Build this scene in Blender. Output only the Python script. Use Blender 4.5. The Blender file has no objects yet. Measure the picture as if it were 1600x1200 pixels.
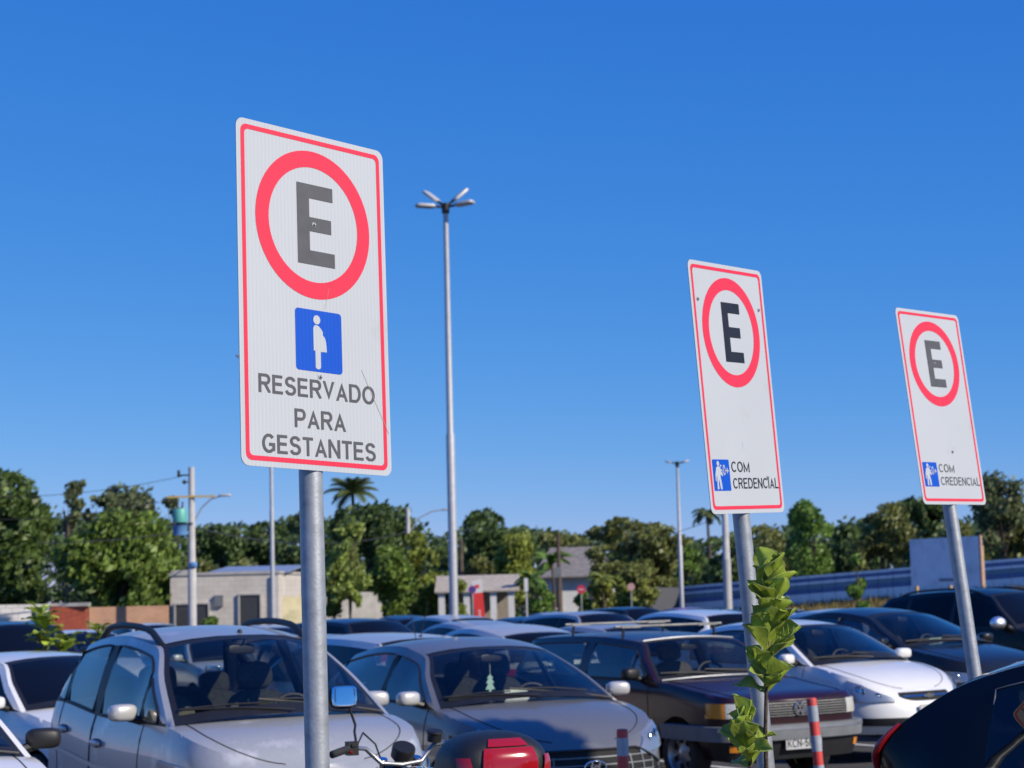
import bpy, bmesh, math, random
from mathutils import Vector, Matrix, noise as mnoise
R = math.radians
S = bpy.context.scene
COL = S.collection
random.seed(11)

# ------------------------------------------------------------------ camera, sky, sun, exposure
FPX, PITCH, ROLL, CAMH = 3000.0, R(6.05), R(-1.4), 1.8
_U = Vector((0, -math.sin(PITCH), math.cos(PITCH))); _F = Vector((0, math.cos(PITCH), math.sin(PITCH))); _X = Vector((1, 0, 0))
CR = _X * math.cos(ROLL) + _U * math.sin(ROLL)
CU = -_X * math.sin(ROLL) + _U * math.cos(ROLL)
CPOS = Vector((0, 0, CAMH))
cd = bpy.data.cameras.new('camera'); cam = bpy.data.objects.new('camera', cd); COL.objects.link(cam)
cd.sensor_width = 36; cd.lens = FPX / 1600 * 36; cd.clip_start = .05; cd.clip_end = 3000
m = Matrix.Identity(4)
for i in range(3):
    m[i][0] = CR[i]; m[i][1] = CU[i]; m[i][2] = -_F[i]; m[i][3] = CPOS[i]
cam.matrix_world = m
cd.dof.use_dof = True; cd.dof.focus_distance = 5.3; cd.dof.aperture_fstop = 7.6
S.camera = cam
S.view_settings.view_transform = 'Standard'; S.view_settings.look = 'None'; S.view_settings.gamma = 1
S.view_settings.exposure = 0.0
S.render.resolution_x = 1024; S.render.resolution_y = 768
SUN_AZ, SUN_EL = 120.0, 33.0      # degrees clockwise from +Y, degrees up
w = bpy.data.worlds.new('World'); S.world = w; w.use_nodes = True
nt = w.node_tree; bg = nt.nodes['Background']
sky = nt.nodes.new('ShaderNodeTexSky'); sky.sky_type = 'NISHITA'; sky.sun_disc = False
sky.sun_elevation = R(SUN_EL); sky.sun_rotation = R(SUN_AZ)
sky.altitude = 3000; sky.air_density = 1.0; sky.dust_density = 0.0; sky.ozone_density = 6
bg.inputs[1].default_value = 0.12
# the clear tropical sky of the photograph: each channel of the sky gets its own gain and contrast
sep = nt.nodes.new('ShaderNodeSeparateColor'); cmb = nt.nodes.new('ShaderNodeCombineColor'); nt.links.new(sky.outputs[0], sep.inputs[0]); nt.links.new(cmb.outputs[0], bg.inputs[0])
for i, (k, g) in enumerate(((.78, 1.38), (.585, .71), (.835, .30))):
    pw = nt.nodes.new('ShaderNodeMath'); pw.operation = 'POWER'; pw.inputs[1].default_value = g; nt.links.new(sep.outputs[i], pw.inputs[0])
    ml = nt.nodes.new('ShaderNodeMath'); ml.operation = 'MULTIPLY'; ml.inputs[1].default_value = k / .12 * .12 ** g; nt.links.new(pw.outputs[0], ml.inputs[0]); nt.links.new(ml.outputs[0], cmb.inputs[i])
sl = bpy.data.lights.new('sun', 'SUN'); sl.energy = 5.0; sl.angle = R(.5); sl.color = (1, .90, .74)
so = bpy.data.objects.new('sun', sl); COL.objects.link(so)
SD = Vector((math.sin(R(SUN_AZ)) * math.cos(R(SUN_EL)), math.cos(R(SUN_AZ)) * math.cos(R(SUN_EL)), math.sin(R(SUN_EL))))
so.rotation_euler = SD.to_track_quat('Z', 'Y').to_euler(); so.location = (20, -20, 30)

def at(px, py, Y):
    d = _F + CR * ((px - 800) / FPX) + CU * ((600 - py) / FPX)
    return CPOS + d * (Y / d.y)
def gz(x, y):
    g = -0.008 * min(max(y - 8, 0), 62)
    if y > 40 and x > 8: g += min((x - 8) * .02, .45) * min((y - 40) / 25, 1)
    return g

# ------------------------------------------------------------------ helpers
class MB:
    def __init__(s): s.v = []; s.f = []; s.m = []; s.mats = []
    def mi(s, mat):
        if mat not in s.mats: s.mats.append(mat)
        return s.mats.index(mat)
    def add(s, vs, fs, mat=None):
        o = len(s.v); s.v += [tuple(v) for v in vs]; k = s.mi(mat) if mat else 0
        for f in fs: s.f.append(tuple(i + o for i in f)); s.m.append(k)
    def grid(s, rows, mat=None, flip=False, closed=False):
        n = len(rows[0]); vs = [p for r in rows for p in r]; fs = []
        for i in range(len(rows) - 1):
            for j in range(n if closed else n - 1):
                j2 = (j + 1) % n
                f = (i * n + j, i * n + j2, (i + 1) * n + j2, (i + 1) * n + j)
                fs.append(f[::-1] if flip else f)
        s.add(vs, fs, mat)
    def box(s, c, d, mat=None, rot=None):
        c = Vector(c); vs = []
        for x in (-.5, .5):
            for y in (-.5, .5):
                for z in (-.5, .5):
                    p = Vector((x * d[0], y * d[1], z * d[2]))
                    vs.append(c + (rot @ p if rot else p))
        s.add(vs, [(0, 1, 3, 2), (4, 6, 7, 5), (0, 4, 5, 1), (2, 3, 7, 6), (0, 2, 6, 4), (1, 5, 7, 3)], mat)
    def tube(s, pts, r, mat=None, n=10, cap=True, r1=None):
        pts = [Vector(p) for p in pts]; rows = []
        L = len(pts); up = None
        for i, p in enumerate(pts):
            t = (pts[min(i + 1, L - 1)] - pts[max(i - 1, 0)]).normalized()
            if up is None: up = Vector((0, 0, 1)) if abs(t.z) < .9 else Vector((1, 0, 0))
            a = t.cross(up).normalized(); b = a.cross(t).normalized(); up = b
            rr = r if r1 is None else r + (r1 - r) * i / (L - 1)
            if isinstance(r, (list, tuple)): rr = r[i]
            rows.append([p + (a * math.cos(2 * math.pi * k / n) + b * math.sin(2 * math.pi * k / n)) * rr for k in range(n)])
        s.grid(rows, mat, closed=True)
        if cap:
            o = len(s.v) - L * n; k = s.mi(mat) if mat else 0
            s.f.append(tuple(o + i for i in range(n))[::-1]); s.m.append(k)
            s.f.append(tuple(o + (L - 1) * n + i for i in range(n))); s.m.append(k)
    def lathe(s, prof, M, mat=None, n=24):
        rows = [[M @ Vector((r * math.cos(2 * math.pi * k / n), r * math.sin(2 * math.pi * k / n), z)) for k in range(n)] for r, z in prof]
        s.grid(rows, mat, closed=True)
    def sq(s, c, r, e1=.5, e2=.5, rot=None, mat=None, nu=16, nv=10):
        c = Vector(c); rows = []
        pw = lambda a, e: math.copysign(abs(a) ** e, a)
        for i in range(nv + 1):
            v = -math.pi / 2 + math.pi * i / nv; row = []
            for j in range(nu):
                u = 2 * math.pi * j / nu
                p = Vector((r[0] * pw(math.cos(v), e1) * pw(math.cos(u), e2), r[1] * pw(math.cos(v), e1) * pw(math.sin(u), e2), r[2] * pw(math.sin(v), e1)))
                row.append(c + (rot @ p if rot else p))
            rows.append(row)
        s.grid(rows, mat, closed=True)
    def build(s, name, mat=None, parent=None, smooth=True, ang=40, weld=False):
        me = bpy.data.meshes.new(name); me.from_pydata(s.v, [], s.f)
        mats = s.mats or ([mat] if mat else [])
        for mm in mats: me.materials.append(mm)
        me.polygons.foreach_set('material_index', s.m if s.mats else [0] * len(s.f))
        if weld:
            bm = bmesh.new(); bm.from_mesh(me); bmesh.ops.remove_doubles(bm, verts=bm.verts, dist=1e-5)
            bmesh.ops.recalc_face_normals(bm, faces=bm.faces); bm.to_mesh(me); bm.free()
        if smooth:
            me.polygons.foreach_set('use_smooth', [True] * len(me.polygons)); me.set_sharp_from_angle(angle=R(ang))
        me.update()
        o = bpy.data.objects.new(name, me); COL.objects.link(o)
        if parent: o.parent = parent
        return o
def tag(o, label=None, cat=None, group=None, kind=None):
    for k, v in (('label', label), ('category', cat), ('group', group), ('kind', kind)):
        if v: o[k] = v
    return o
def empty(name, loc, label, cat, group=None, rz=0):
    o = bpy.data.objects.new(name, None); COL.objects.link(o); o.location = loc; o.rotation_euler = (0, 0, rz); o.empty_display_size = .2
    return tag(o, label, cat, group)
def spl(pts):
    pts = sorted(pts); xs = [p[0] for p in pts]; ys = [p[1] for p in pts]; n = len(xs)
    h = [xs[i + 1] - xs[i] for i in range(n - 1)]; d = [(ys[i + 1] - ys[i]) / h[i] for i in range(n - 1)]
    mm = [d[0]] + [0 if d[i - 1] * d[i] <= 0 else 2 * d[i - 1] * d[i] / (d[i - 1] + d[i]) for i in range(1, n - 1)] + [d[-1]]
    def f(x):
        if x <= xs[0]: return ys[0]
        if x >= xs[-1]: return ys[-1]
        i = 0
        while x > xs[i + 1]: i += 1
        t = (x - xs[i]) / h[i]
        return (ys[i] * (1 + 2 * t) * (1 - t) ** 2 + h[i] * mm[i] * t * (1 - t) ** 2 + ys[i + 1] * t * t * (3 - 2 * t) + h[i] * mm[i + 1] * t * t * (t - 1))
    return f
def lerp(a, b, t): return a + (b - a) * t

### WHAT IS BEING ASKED
Set down again, exactly, the lines of the material above from its first line to the one with "random.seed(11)", inclusive. Leave the pictures out.

### TASK SOLUTION
Build this scene in Blender. Output only the Python script. Use Blender 4.5. The Blender file has no objects yet. Measure the picture as if it were 1600x1200 pixels.
import bpy, bmesh, math, random
from mathutils import Vector, Matrix, noise as mnoise
R = math.radians
S = bpy.context.scene
COL = S.collection
random.seed(11)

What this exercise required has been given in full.